Bu durumda, davanın, iddianın ileri sürülüş biçimi nazara alındığında davalıların organize ve haksız fiillerinden kaynaklanan bir istirdat davası niteliğinde olduğu da gözetilmek suretiyle BK"nın 53. maddesi gereğince ancak kesinleşmiş bir mahkumiyet kararında ceza hakiminin kabul ettiği maddi vakıaların hukuk hakimini bağlayacağı gözetilmek, her iki ceza dosyasındaki deliller ve davacının dayandığı resmi kurum raporları somut davadaki delillerle birlikte değerlendirilmek ve dava tarihi itibariyle şirketin sermayesinde davacının pay defterine kaydedilen payının yer alıp almadığı belirlenmek suretiyle davacının ortak olup olmadığının kesin bir şekilde saptanması gerekir. Delillerin değerlendirilmesi neticesinde davacının ortak olmadığının anlaşılması halinde ise hukuki ilişkinin kurulduğu tarih itibariyle yürürlükte bulunan 4389 sayılı Bankalar Kanunu"nun 10. maddesindeki “Bu Kanunun uygulanmasında yazılı ya da sözlü olarak veya herhangi bir şekilde halka duyurulmak suretiyle ivazsız veya bir ivaz karşılığında istendiğinde ya da belli bir vadede iade edilmek üzere para kabulü mevduat kabulü sayılır. Karşılığında mevduat cüzdanı yerine katılma belgesi, makbuz, senet ve benzeri belgelerin verilmesi, alınan paraların mevduat sayılmasına engel değildir.” hükmüne göre eylemin, izinsiz mevduat toplamak olduğu kabul edilmek ve her bir davalının hukuki durumunun ve mümeyyiz davalılar vekilinin zamanaşımı def"inin buna göre tayin ve takdir edilmesi suretiyle karar verilmek üzere mahkemece verilen kararın davacı ve mümeyyiz davalılar yararına bozulmasına karar vermek gerekmiştir.

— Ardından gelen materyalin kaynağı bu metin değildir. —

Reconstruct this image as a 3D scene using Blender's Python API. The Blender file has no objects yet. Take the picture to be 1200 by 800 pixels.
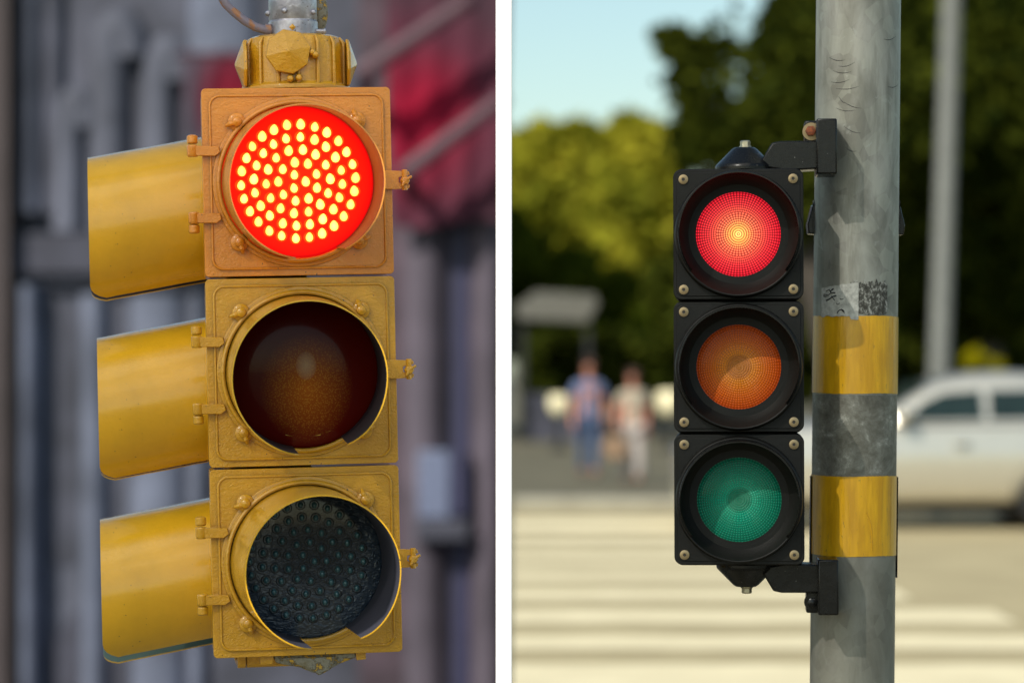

SONUÇ: Yukarıda açıklanan nedenlerle davacı ve mümeyyiz davalılar vekilinin temyiz itirazlarının kabulüyle kararın davacı ve mümeyyiz davalılar yararına BOZULMASINA, takdir olunan 1.100,00 TL duruşma vekalet ücretinin K. İnş. Tarım ve San. İşlet. Tic. A.Ş. ve K. Holding A.Ş"den alınarak davacıya verilmesine, ödedikleri temyiz peşin harcın istekleri halinde temyiz eden davacı ve katılma yolu ile davalı şirketlere iadesine, 24/01/2014 tarihinde oybirliğiyle karar verildi.